Darüber hinaus könnte der Versuchsaufbau eine Kontroverse über die Quantenphysik beenden, die Albert Einstein bereits 1935 in Gang gesetzt hat. Der berühmte Physiker konnte nicht glauben, dass verschränkte Teilchen ihren Zustand gleichzeitig ändern, obwohl sie weit voneinander entfernt sind. Außerdem wollte er dem Beobachter keine so wichtige Rolle zubilligen. Denn ob der Zustand des zweiten Teilchens eines verschränkten Paares festgelegt wird, hängt laut Quantenmechanik davon ab, ob ein Beobachter am ersten Teilchen eine Messung vornimmt. Einstein schlug zusammen mit Boris Podolski und Nathan Rosen vor, die Messergebnisse lägen schon vor der Messung in den Teilchen verborgen und würden nicht erst im Moment der Messung festgelegt. Diese Theorie der verborgenen Variablen konnte man durch bisherige Experimente nicht zweifelsfrei ausschließen.

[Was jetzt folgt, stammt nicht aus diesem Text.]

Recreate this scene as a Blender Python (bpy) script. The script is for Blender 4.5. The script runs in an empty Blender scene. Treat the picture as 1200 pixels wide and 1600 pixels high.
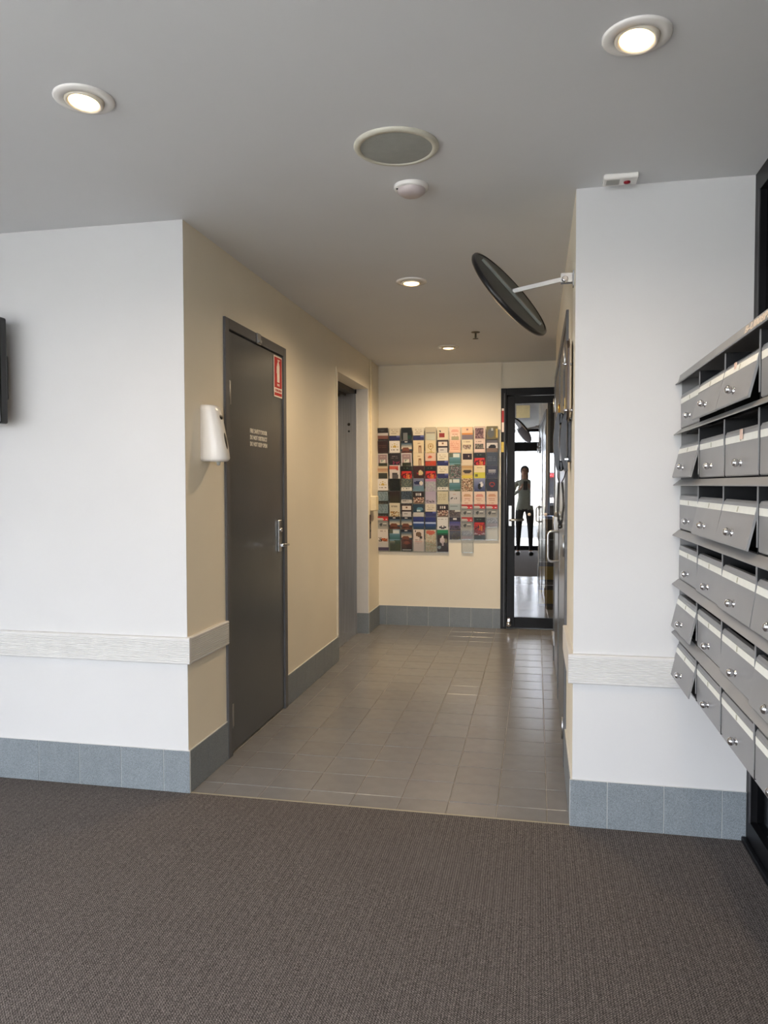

Das skalierbare Design des Experiments der Gruppe um Weinfurter sowie die Art der Detektion der Verschränkung der Rubidium-Atome ermöglicht diese Entscheidung, allerdings muss hierfür das Experiment noch weiterentwickelt werden. „Wir hoffen in wenigen Jahren die Experimente zur Theorie der lokalen-verborgenen Variablen durchführen zu können“, stellt Weinfurter in Aussicht.